Speaking of Silverberg, he is both a very favorite author of mine and a big inspiration for this story. I'm on a probably-lifelong mission to read all the Silverberg I can (his oeuvre is quite massive), and a common theme of his work is a couple working out their problems against he backdrop of time or space. I had thoughts at the time of dedicating the story to him, since it couldn't have existed without him.
I was congratulated for the clever use of the title and name of the wife, as "Maya" is a goddess of illusion, which was very appropriate to the story. However, I was not in fact so smart...I was making a reference to Maya Lin, designer of the Vietnam War Memorial and all-around artist. Fortunately for me, both sources work well and resonate, so it's a happy accident (unless Maya Lin was also named after the goddess, in which case it's indirectly intentional...)
An additional inspiration for the story (where "inspiration" means "I ripped off the concept wholesale") is a short Alan Moore comic story about a world in which superheroes have been placed in a ghetto, surrounded by an encroaching darkness that will annihilate them. I can't find the title of the story at the moment, but will update this post when I get home from vacation. In any case, the last frame of the story has always stayed with me, a picture of a top-hatted Victorian superhero looking beyond a fence at the coming darkness, with the thought:
Perhaps it is an illusion, borne of the distance...

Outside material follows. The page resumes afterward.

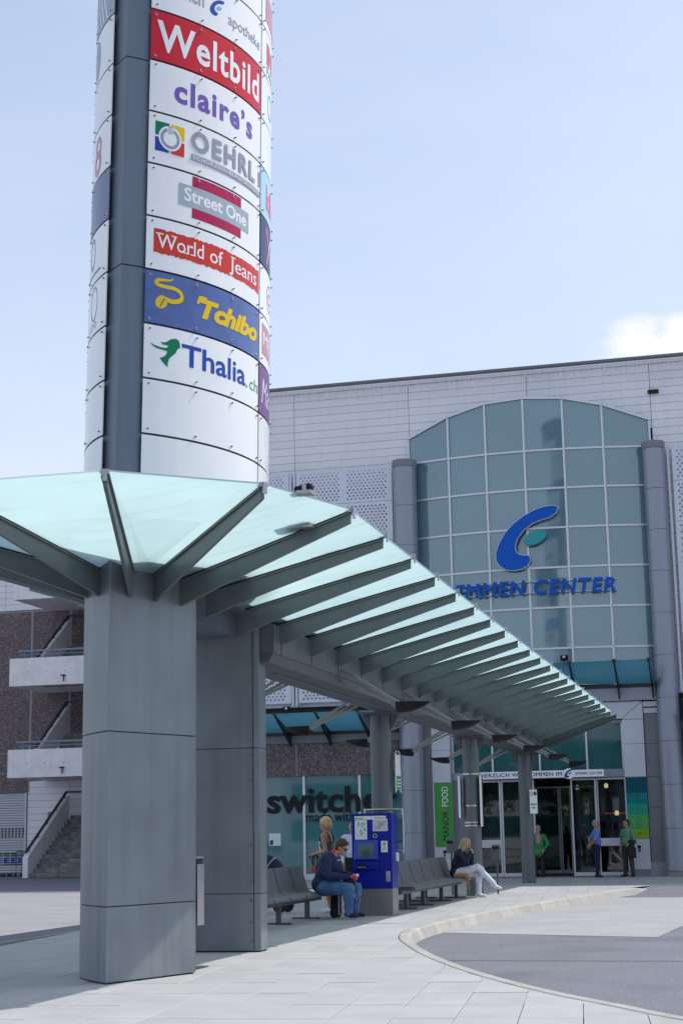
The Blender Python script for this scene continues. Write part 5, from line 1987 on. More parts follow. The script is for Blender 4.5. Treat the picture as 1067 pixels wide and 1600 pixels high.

I decided to build on that, and combined it with an idea from a story I wrote in High School, about a guy living in a fantasy world in his basement and starving himself to death while the world wandered on by. In thinking about a universe disappearing in shrinking concentric circles around this couple, it seemed fitting that the universe would eventually be composed of their bedroom, the place where they could continue to try to shut out the events of the world and interact with each other at the most intimate level.
For me, the story is all about the point where she loses language, yet they continue on. That part gets me every time.